__DIRECTIONS FOR THIS TASK__
Work through the data and report how many lines include the string "scene", giving the number alone.

START DATA EXTRACT

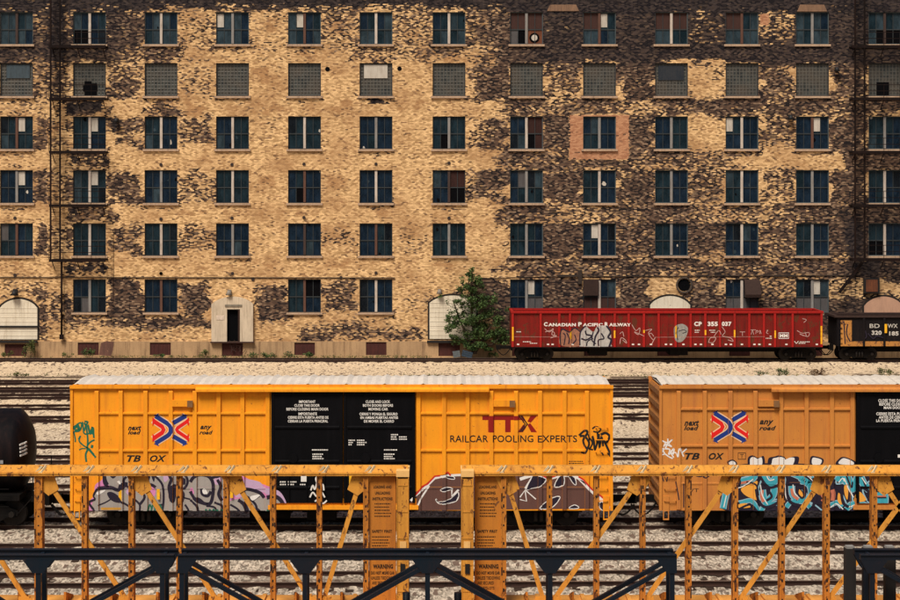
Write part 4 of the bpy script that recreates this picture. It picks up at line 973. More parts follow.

END DATA EXTRACT
START DATA EXTRACT

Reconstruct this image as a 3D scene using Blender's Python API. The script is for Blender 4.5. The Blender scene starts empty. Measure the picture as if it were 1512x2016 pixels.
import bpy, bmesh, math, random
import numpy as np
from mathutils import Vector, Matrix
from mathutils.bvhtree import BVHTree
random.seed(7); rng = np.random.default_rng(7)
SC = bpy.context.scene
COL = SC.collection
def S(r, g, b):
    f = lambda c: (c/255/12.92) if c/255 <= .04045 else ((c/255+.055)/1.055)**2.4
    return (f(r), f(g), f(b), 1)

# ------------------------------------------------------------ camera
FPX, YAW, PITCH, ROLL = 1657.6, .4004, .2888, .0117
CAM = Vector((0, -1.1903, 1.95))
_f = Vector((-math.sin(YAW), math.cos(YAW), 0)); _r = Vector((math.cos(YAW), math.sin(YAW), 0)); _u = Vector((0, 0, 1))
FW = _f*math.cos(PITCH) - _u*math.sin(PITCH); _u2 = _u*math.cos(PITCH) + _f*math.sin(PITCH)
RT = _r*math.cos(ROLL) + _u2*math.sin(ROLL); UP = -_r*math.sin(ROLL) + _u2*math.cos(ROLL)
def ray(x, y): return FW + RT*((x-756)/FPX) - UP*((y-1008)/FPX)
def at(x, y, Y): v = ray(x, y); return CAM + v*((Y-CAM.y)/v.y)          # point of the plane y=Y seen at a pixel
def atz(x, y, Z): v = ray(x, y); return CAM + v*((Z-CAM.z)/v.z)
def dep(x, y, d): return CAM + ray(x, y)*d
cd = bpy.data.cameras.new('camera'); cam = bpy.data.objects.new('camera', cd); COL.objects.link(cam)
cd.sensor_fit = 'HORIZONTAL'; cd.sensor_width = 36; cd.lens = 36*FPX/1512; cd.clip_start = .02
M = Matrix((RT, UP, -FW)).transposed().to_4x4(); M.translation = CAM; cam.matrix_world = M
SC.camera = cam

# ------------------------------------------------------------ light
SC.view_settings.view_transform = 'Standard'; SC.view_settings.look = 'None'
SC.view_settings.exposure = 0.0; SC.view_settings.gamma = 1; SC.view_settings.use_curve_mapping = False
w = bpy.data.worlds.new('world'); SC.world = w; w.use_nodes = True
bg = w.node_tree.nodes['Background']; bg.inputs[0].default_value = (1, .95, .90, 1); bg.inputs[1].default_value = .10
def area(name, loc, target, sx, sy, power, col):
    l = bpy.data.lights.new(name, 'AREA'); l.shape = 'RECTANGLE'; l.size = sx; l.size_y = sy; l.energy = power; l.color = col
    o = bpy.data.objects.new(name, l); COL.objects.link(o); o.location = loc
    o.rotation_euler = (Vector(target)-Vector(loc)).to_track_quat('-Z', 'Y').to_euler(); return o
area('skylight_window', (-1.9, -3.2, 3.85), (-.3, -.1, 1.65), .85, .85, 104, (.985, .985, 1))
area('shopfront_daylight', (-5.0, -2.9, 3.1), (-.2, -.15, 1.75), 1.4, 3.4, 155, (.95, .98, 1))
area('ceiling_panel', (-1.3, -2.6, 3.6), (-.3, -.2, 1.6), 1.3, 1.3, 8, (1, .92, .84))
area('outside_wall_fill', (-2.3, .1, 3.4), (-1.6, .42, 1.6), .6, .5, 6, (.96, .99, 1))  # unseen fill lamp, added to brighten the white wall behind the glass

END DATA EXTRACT

__FULL OUTPUT__
2